About six months after starting my podcast, I gathered enough confidence to create a unique data visualization and share it publicly. I spent hours working on it, and I was sure that someone would call me out as a fraud and a hack designer, but I shared it anyway.

data visualization of the characteristics of women in the field

The next few days were a roller coaster. Many people loved this unique take on the data. I swelled with confidence and felt like I was really doing it! But some critiqued the color choice as cliché, and one person even said it was THE worst visualization she’d ever seen. Ouch!

Nevertheless, I knew it took a lot of courage to create something and open myself up to critique, so I was proud of myself for that. My courage led to growth which led to progress. 

I finally felt like I was a data visualization designer. I didn’t need anyone’s permission to be a data viz designer. I could just start designing and that in itself makes me a data viz designer. As Austin Kleon says, “Forget the noun, do the verb.”

I kept creating and sharing my work until I had about five strong pieces in my portfolio, and then I started applying to “Data Visualization Designer” jobs asking if they were open to a part-time applicant. Most companies weren’t open to part-time work, but I persisted.

In October 2018, I was hired as a part-time “Data Visualization Designer”! The time between my first experiment with data journalism to successfully pivoting into a flexible data career was about a year.

The essential step to complete my pivot was to create assets.
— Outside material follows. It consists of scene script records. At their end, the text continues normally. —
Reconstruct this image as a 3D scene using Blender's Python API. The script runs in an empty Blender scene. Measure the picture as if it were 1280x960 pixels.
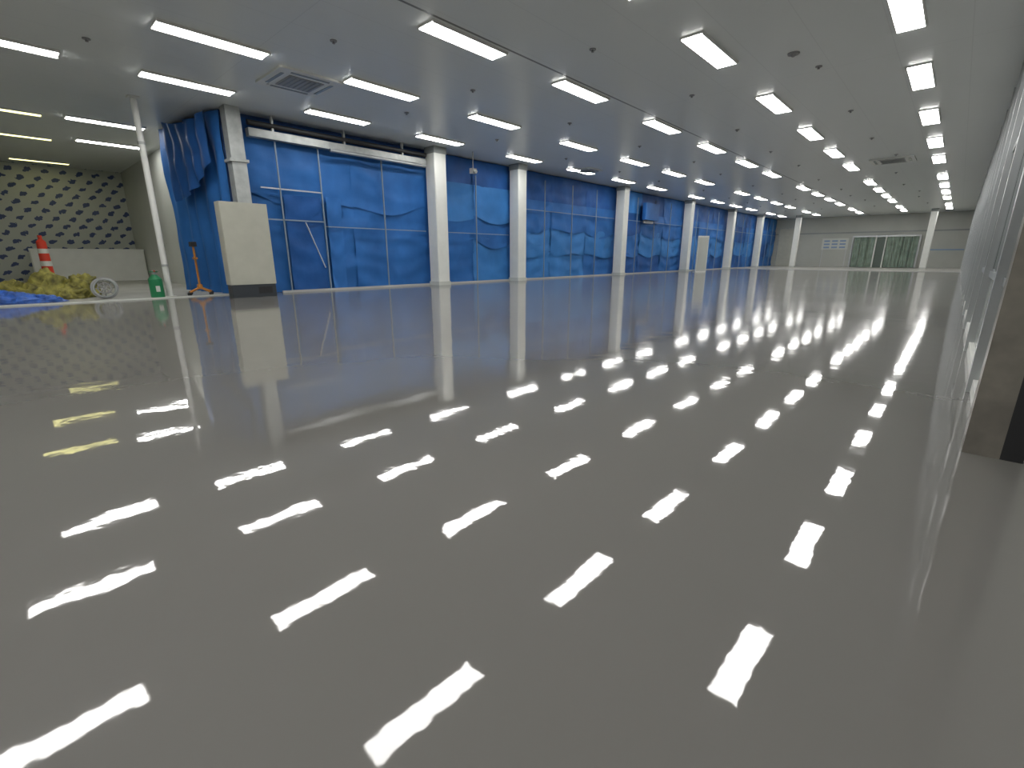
import bpy, bmesh, math, random
from mathutils import Vector, noise
random.seed(4)
H=1.2; CZ=5.4
sc=bpy.context.scene
sc.view_settings.view_transform='Standard'
sc.view_settings.look='None'

# ---------------- materials ----------------
def pmat(name,col,rough=0.5,metal=0.0,spec=0.5,emit=None,es=0,vary=0.0,vscale=3.0,bump=0.0,bscale=20.0):
    m=bpy.data.materials.new(name); m.use_nodes=True
    nt=m.node_tree; b=nt.nodes['Principled BSDF']
    b.inputs['Base Color'].default_value=(*col,1); b.inputs['Roughness'].default_value=rough
    b.inputs['Metallic'].default_value=metal; b.inputs['Specular IOR Level'].default_value=spec
    if emit: 
        b.inputs['Emission Color'].default_value=(*emit,1); b.inputs['Emission Strength'].default_value=es
    tc=nt.nodes.new('ShaderNodeTexCoord')
    if vary>0:
        n=nt.nodes.new('ShaderNodeTexNoise'); n.inputs['Scale'].default_value=vscale; n.inputs['Detail'].default_value=4
        nt.links.new(tc.outputs['Object'],n.inputs['Vector'])
        r=nt.nodes.new('ShaderNodeMapRange'); r.inputs[1].default_value=.3; r.inputs[2].default_value=.7
        r.inputs[3].default_value=1-vary; r.inputs[4].default_value=1+vary
        nt.links.new(n.outputs['Fac'],r.inputs[0])
        mx=nt.nodes.new('ShaderNodeVectorMath'); mx.operation='SCALE'
        mx.inputs[0].default_value=col
        nt.links.new(r.outputs[0],mx.inputs['Scale']); nt.links.new(mx.outputs[0],b.inputs['Base Color'])
    if bump>0:
        n2=nt.nodes.new('ShaderNodeTexNoise'); n2.inputs['Scale'].default_value=bscale; n2.inputs['Detail'].default_value=3
        nt.links.new(tc.outputs['Object'],n2.inputs['Vector'])
        bp=nt.nodes.new('ShaderNodeBump'); bp.inputs['Strength'].default_value=bump; bp.inputs['Distance'].default_value=.03
        nt.links.new(n2.outputs['Fac'],bp.inputs['Height']); nt.links.new(bp.outputs[0],b.inputs['Normal'])
    return m

def mathf(nt):
    L=nt.links
    def M(op,a,bv=None):
        n=nt.nodes.new('ShaderNodeMath'); n.operation=op
        for i,v in enumerate((a,bv)):
            if v is None: continue
            if isinstance(v,(int,float)): n.inputs[i].default_value=v
            else: L.new(v,n.inputs[i])
        return n.outputs[0]
    return M

def floor_mat():
    m=bpy.data.materials.new('grey_epoxy'); m.use_nodes=True
    nt=m.node_tree; b=nt.nodes['Principled BSDF']; M=mathf(nt)
    g0=nt.nodes.new('ShaderNodeNewGeometry')
    geo=nt.nodes.new('ShaderNodeMapping'); geo.inputs['Location'].default_value=(3.17,7.31,.43); geo.inputs['Rotation'].default_value=(.3,.2,.6)
    nt.links.new(g0.outputs['Position'],geo.inputs['Vector'])
    P=geo.outputs[0]
    n=nt.nodes.new('ShaderNodeTexNoise'); n.inputs['Scale'].default_value=.35; n.inputs['Detail'].default_value=3
    nt.links.new(P,n.inputs['Vector'])
    cr=nt.nodes.new('ShaderNodeValToRGB')
    cr.color_ramp.elements[0].position=.3; cr.color_ramp.elements[0].color=(.158,.153,.143,1)
    cr.color_ramp.elements[1].position=.7; cr.color_ramp.elements[1].color=(.174,.169,.158,1)
    nt.links.new(n.outputs['Fac'],cr.inputs[0]); nt.links.new(cr.outputs[0],b.inputs['Base Color'])
    # fresh coat at the near right end is glossier; earlier coat toward the columns and far end is softer
    sp=nt.nodes.new('ShaderNodeSeparateXYZ'); nt.links.new(g0.outputs['Position'],sp.inputs[0])
    n3=nt.nodes.new('ShaderNodeTexNoise'); n3.inputs['Scale'].default_value=.5; n3.inputs['Detail'].default_value=2
    nt.links.new(P,n3.inputs['Vector'])
    yy=M('ADD',M('SUBTRACT',sp.outputs[1],M('MULTIPLY',sp.outputs[0],.6)),M('MULTIPLY',n3.outputs['Fac'],3.0))
    r=nt.nodes.new('ShaderNodeMapRange'); r.inputs[1].default_value=5; r.inputs[2].default_value=16
    r.inputs[3].default_value=.028; r.inputs[4].default_value=.115
    nt.links.new(yy,r.inputs[0])
    rr=M('MULTIPLY',r.outputs[0],M('ADD',.75,M('MULTIPLY',n3.outputs['Fac'],.5)))
    nt.links.new(rr,b.inputs['Roughness'])
    b.inputs['IOR'].default_value=1.5
    a=nt.nodes.new('ShaderNodeTexNoise'); a.inputs['Scale'].default_value=17; a.inputs['Detail'].default_value=1
    c=nt.nodes.new('ShaderNodeTexNoise'); c.inputs['Scale'].default_value=2.7; c.inputs['Detail'].default_value=1
    nt.links.new(P,a.inputs['Vector']); nt.links.new(P,c.inputs['Vector'])
    b1=nt.nodes.new('ShaderNodeBump'); b1.inputs['Strength'].default_value=1; b1.inputs['Distance'].default_value=.00017
    b2=nt.nodes.new('ShaderNodeBump'); b2.inputs['Strength'].default_value=1; b2.inputs['Distance'].default_value=.0013
    nt.links.new(a.outputs['Fac'],b1.inputs['Height']); nt.links.new(c.outputs['Fac'],b2.inputs['Height'])
    nt.links.new(b1.outputs[0],b2.inputs['Normal']); nt.links.new(b2.outputs[0],b.inputs['Normal'])
    return m

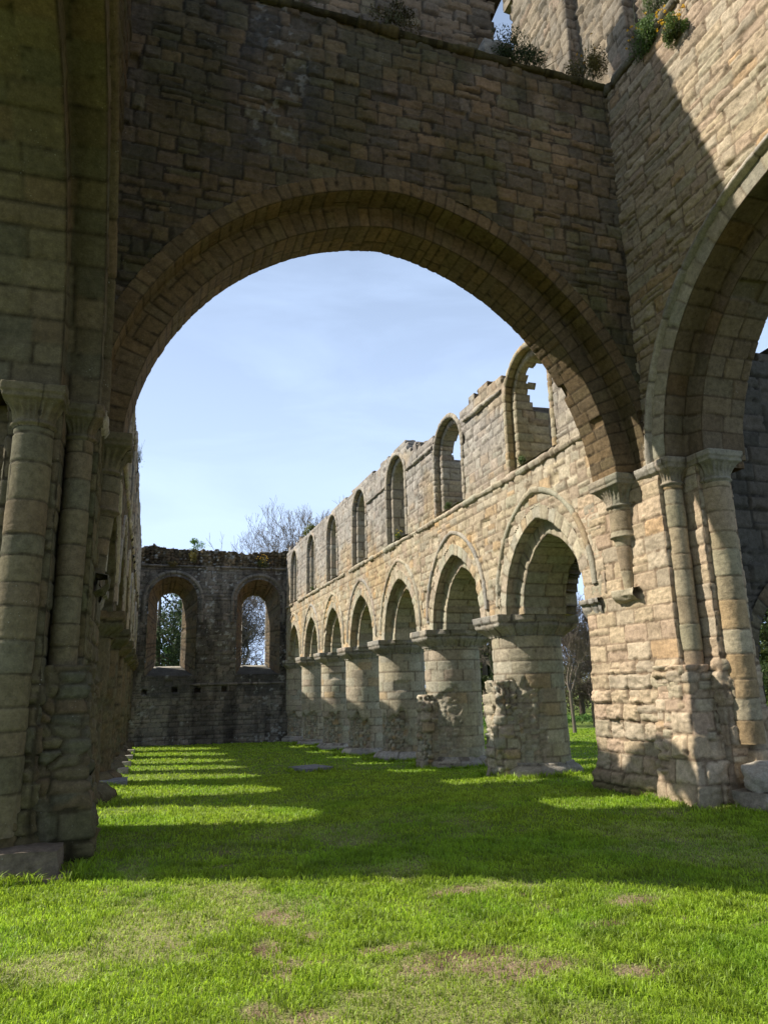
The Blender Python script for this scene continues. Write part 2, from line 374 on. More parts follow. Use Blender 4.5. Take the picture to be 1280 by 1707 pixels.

I created visualizations for my portfolio, but your field might not be so visual. You can still create a project and write an article or make a video about it. I won’t sugar-coat it; this is a really tough step. Most people want to pivot into a new field, but they get stuck in tutorial-land, too scared to show their work and receive feedback.

But if you don’t create something, then you won’t know what you like about the process, you won’t know how to pivot, you won’t build a portfolio, and you won’t show an employer that you have what it takes to do the job.

Your Turn

It’s time to start creating to put your skills to the test!

Try this: Identify a topic that you care deeply about and build a personal project around it that would display your data skills.

  1. Topic you care about:
  2. Data skill you want to display:
  3. Who you will share it with:



It’s confusing when you’re trying to pivot into a data career. There’s no one right answer and no shortcut, but I hope my journey can help you jump-start your journey. Here is a checklist to get you started today:

  • Assess Your Constraints
    • List out two things that your career MUST HAVE:
  • Connect with Others
    • Identify three to five people who can be on your virtual “Board of Directors” and note what you admire them for:
  • Create Your Assets
    • Identify a topic that you care deeply about and build a personal project around it that would display your data skills:
      1. Topic you care about:
      2. Data skill you want to display:
      3. Who will you share it with:

Think about this checklist as an iterative circle. Keep assessing, connecting, and creating until you’ve found a path that looks promising. You can always jump back into the circle if you need to pivot again.

I hope hearing about my journey has inspired you to confidently take the first step toward your pivot into a data career. Keep at it, and you’ll be sharing your successful pivot story with others in no time!